May 05 2016

Which EUAs to monetise for ETS Innovation Fund, and when should the proceeds first be awarded?

***UPDATE 13 Sept 2016: MEPs have noticed Change Partnership’s idea — see below.***


Fredrick Federley, in his amendment 22, proposes using 150 M more EUA (EU Emissions Trading System Allowances) for ETS Innovation Fund than the 450 M EUA proposed by the European Commission. His extra EUAs would be ‘Phase’ 3 ETS allowances (i.e. related to reaching the 2020 target of a 20% cut in CO2 emissions) that have not been released to emitters so far.

He has support for this position from ZEP and Alstom, who called on the EC in their response to the March 2015 ETS Review public consultation, to “monetise free allowances from the NER non-allocated in 2020 and free allocations allocated to plants that will close before 2020”. He has Shell‘s support, too.
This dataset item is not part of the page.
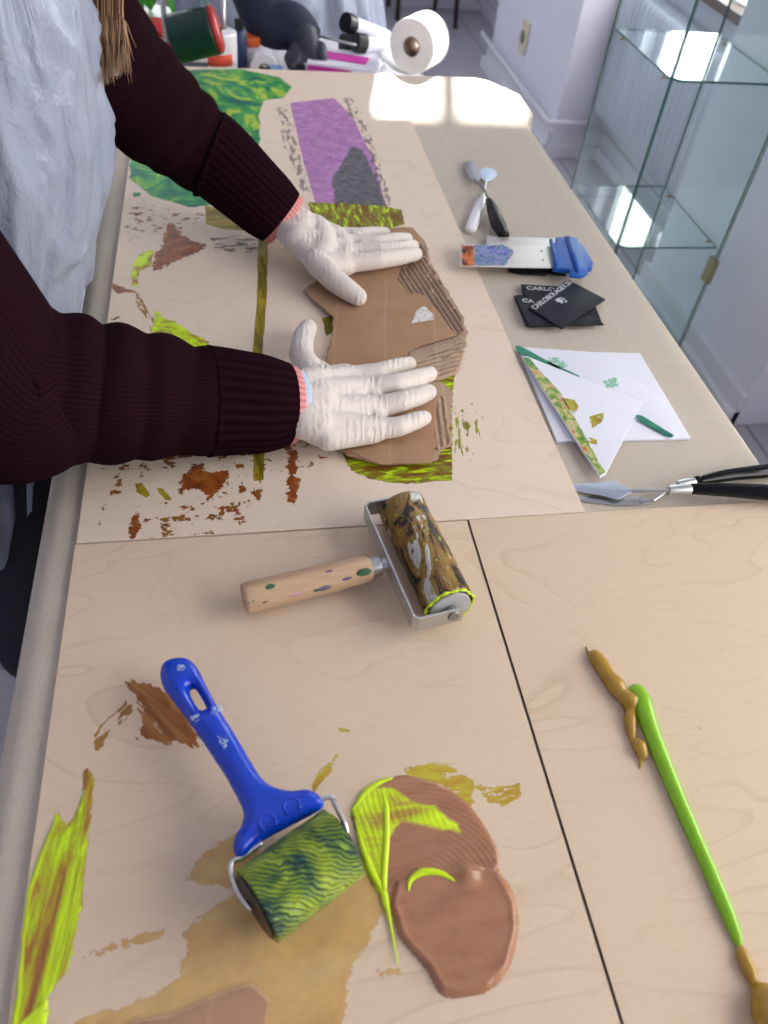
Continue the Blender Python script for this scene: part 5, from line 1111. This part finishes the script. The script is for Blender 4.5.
# pink and white leaflets
M_mg = plain('magenta_print', C(206, 60, 170), .5, var=.2, scale=60); lf = thing('leaflet_pack', 'pile of white and magenta leaflets by the dark glove', 'leaflet', (.28, 2.06, SZ))
Mq = Matrix.Rotation(-.35, 4, 'Z'); Mq.translation = Vector((.285, 2.055, SZ))
for i in range(9): curve_slab('leaflet', [sq(.17, .12)], .006, .001, M_paper, lf, Mq @ Matrix.Rotation((.06 * ((i * 3) % 5 - 2)), 4, 'Z'), z=.0065 * i)
curve_slab('magenta_cover', [sq(.11, .05)], .001, .0003, M_mg, lf, Mq, z=.0589, label='magenta printed cover')
MB().box((-.075, -.0690, .026), (.03, -.0665, .054), Mq).obj('magenta_side', M_mg, lf, label='magenta printed side')
MB().box((-.075, -.0705, .018), (-.035, -.0675, .0255), Mq).obj('cyan_tab', plain('cyan_print', C(60, 150, 230), .5), lf, label='cyan tab')
rl = MB().tube([PY(318, 36, 2.14), PY(356, 45, 2.08)], .005, 10, sq=(.5, 1)).obj('steel_ruler', M_steel, None, True); tag(rl, 'thin steel rod resting on the leaflets', 'ruler')
# two tubes with black caps
for nm, a, b, r_, lab in (('marker_tube', PY(345, 22, 2.16), PY(386, 38, 2.24), .021, 'white tube with black cap lying furthest back by the toilet roll'), ('marker_tube', PY(355, 42, 2.10), PY(389, 50, 2.13), .0205, 'white tube with black cap lying in front of a similar one')):
    d = (b - a).normalized(); k = thing(nm, lab, 'tube', ((a + b) / 2).to_tuple()); MB().tube([a, a + d * .028, a + d * .028], [r_ * 1.04, r_ * 1.04, r_], 28).obj('cap', M_black, k, True, bevel=.0015)
    MB().tube([a + d * .028, b], [r_ * .92, r_ * .92], 28).obj('body', M_paper if nm else M_white, k, True, bevel=.001)
dk = MB().box((.29, 2.13, SZ), (.385, 2.25, SZ + .06)).obj('black_pouch', plain('black_fabric', C(20, 18, 30), .8, var=.3), None, bevel=.016, segs=4); tag(dk, 'black fabric pouch under the toilet roll and tubes', 'pouch')
# kitchen roll
n0 = PY(411, 47, 2.02); axr = Vector((.62, .78, .0)).normalized(); kr = thing('toilet_roll', 'white toilet paper roll lying sunlit at the table end', 'paper roll', (n0.x, n0.y, SZ))
M_kp = plain('tissue_paper', C(232, 232, 234), .85, var=.03, bump=.3, bscale=160)
tapering(MB(), n0, axr, .059, .0215, .085, 56).obj('paper', M_kp, kr, True, bevel=.002)
tapering(MB(), n0 + axr * .0005, axr, .0212, .0195, .083, 40).obj('core', plain('cardboard_core', C(120, 104, 94), .8), kr, True)
V = []; sdv = axr.cross(Vector((0, 0, 1)))
for i in range(25):
    t = i / 24; th = R(200) + R(80) * t; rr_ = .0598 + .03 * (1 - t) ** 1.6
    for l in (0, .083): V.append(n0 + axr * l + (sdv * math.cos(th) + Vector((0, 0, 1)) * math.sin(th)) * rr_)
Fc = [(2 * i, 2 * i + 1, 2 * i + 3, 2 * i + 2) for i in range(24)]; o = obj('loose_sheet', V, Fc, M_kp, kr, True); o.modifiers.new('s', 'SOLIDIFY').thickness = .001
pk = MB(); 
pk_o = curve_slab('paper_packet', [[(.405, 1.99), (.475, 1.955), (.545, 1.985), (.50, 2.10), (.42, 2.10)]], .004, .001, M_paper, None, z=SZ + .0002); tag(pk_o, 'white paper packet under the toilet roll', 'packet')
# the second brayer, held by the far person
a, b = PY(172, 40, 1.86), PY(213, 30, 1.86); d = (b - a).normalized(); rr2 = .0455
gbz = thing('ink_roller', 'dark green roller with red end held by the dark gloved person', 'roller', ((a + b) / 2).to_tuple())
v, f, uv = tube_data([a + d * ((b - a).length * i / 20) for i in range(21)], rr2, 48, True, prof=lambda i, th: 1 + .02 * noise.noise(Vector((math.cos(th) * 3, math.sin(th) * 3, i * .4)))); obj('roller', v, f, plain('dark_green_ink', C(4, 46, 38), .3, var=.5, scale=40), gbz, True, 'dark green inked roller')
MB().tube([b, b + d * .008, b + d * .014], [rr2 * .98, rr2 * .98, rr2 * .8], 40).obj('end_cap', plain('red_end', C(176, 40, 44), .35), gbz, True, label='red end cap')
top = wr2 + Vector((.0, -.07, -.045)); mb = MB(); cb = b + d * .024; ca2 = a - d * .012
mb.tube([b, cb, cb + Vector((0, .01, .07)), (cb + ca2) / 2 + Vector((0, .02, .085)), ca2 + Vector((0, .01, .07)), ca2, a], .006, 10); mb.obj('wire_frame', M_steel, gbz, True, label='chrome frame')
MB().tube([(cb + ca2) / 2 + Vector((0, .02, .085)), top, top + Vector((0, .05, .03))], [.009, .014, .014], 16).obj('handle', M_black, gbz, True)
# plant with bright leaves
pt = PY(148, 2, 2.27); pt.x += .04; pl = thing('potted_plant', 'bright green leafy plant behind the red box', 'plant', (pt.x - .04, 2.31, SZ))
MB().tube([(pt.x - .04, 2.31, SZ), (pt.x - .04, 2.31, pt.z - .03)], [.045, .06], 30).obj('pot', M_white, pl, True, bevel=.003)
M_lf = plain('leaf_green', C(70, 168, 40), .45, var=.25, scale=20)
for i in range(16):
    an = 2.4 * i; L_ = .12 + .05 * random.random(); c0_ = Vector((pt.x - .04, 2.31, pt.z - .03)); dx = Vector((math.cos(an), math.sin(an), 0)); sd = Vector((-dx.y, dx.x, 0)); V = []; Fc = []
    for k in range(9):
        t = k / 8; p = c0_ + dx * (L_ * t) + Vector((0, 0, .09 * math.sin(t * 2.6) * (1 + .3 * (i % 3)) - .03 * t)); w = .026 * math.sin(math.pi * min(1, t * .95 + .03)) ** .8
        V += [p + sd * w + Vector((0, 0, .004)), p, p - sd * w + Vector((0, 0, .004))]
    for k in range(8): q = 3 * k; Fc += [(q, q + 1, q + 4, q + 3), (q + 1, q + 2, q + 5, q + 4)]
    o = obj('leaf', V, Fc, M_lf, pl, True); o.modifiers.new('s', 'SOLIDIFY').thickness = .001

# ------------------------------------------------------------------ LIGHT
w = bpy.data.worlds.new('world'); scene.world = w; w.use_nodes = True
bg = w.node_tree.nodes['Background']; bg.inputs[0].default_value = (.86, .92, 1.0, 1); bg.inputs[1].default_value = .56
sun = bpy.data.lights.new('sun', 'SUN'); sun.energy = 40; sun.angle = R(.6); sun.color = (1, .96, .9)
so_ = bpy.data.objects.new('sun', sun); COL.objects.link(so_); e = R(25); az = R(12)
tosun = Vector((math.sin(az) * math.cos(e), math.cos(az) * math.cos(e), math.sin(e))); so_.rotation_euler = tosun.to_track_quat('Z', 'Y').to_euler(); so_.location = (1, 4, 4)

# marks and fittings that belong to one part hang from that part
OWN = {'paint_dab': 'handle', 'paint_smudge': 'handle', 'moulded_swirl': 'handle', 'paint_film': 'blade', 'rivet': 'blade', 'heading': 'card_body', 'emblem': 'card_body', 'label_band': 'body',
       'paper_scrap': 'top_liner', 'painted_edge': 'sheet_body', 'paint_splash': 'sheet_body', 'end_cap': 'roller', 'paint_rim': 'roller', 'grip_ridge': 'grip', 'grip_lip': 'grip', 'top_grille': 'body', 'socket_well': 'plate', 'paint_strand': 'puddle_body', 'core': 'paper', 'iris': 'eye', 'magenta_side': 'magenta_cover'}
for o in list(scene.objects):
    want = OWN.get(o.name.split('.')[0])
    if want and o.parent is not None and o.parent.parent is None:
        sib = [q for q in o.parent.children if q.name.split('.')[0] == want]
        if sib:
            cen = lambda q: sum((Vector(c) for c in q.bound_box), Vector()) / 8
            o.parent = min(sib, key=lambda q: (cen(q) - cen(o)).length)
Shell would like to create an ‘allowance pool’ that could contain allowances “from within the Market Stability Reserve (MSR) [and] the remaining [un-allocated] allowances at the end of each ETS phase”. These would be monetised “in tranches properly sized to maintain the necessary supply”. TVU says something similar. (See ‘When is the right time to monetise allowances’ for more)

But Eurelectric and four others from the electricity industry are opposed. They say, “in order not to undermine the Market Stability Reserve (and functioning of the ETS), it is important that the Innovation Fund (NER400) is fed by phase IV allowances, and that all unallocated allowances from phase III go directly to the MSR.” The CCSA, Alstom and IETA also eye up the “significant amount of funding returned to EU institutions as a result of successful NER300 applicants not taking projects through to delivery. This funding is readily available and would not further impact on the ETS market as allowances have already been monetised.”

Having your cake and eating it?

ZEP and Alstom also suggest “Without being monetised, allowances from the ETS could be used as collateral at an agreed carbon price.” Bellona explains the idea as follows “A ‘guarantee fund’ should be set up to guarantee targeted support for CCS in cases where the EUA price falls below a minimum threshold – a determined ‘strike price’ – and therefore the NER400 fails to deliver the necessary funding.” Scotland Europa and CCSA have a different name for the process: ‘backstopping’. The original promoter of the idea is the NGO Change Partnership, which did not make a contribution on the topic of NER400 to the public consultation, or if it did, it was not published.

S&D MEPs in the Environment Committee of the European Parliament put forward an amendment supporting Change Partnership: “The leveraging can take the form of future contracts based on an anticipated CO2 price of 30 euros/t by 2030 and guaranteed/refundable by the ECB.” (409)

  1. NER400.com’s comment

    The approach carries some risk for the carbon market. If carbon prices are high and so is demand for EUAs, the mechanism will keep prices high. If carbon prices fall and the guarantee fund must be called upon, the effect of the guarantee fund will be to drive prices lower. It is a source of volatility. Many contributors call for a schedule published well in advance for when exactly allowances will be monetised (said by TVU & Shell above and see ‘When is the right time to monetise allowances’).

More NER300-like funding before 2022?

At the time that the public consultation was running, an agreement was being finalised between the EC, European Parliament and Member States on the MSR. The possibility of an early start to ETS Innovation Fund or of another round of NER300 using allowances from the MSR was felt quite keenly by the stakeholders. Indeed, the European Parliament’s proposed amendments in that regard were eye-catching (see article from March 2015).

Ocean Energy Europe called “on the Commission to take the necessary steps for the renewal, before 2020, of NER300 or a similar instrument that has the same focus and encompasses renewable energies.” ZEP, CCSA and IETA made the same request. ROAD (the Netherlands’s flagship CCS project) said, “The Innovation fund should start as soon as possible and not in 2021. In fact, some projects should already be operational in 2021.”

Their message was taken up by the UK, with DECC (the UK ministry responsible for NER300) calling on the EC to consider “an early start to the application and award process for a limited number of projects that might be up and running and ready to receive operational funding as soon as the first allowances are monetised in 2021.” Scotland Europa says the fund “should be open for application in 2017 to allow its release in 2018.”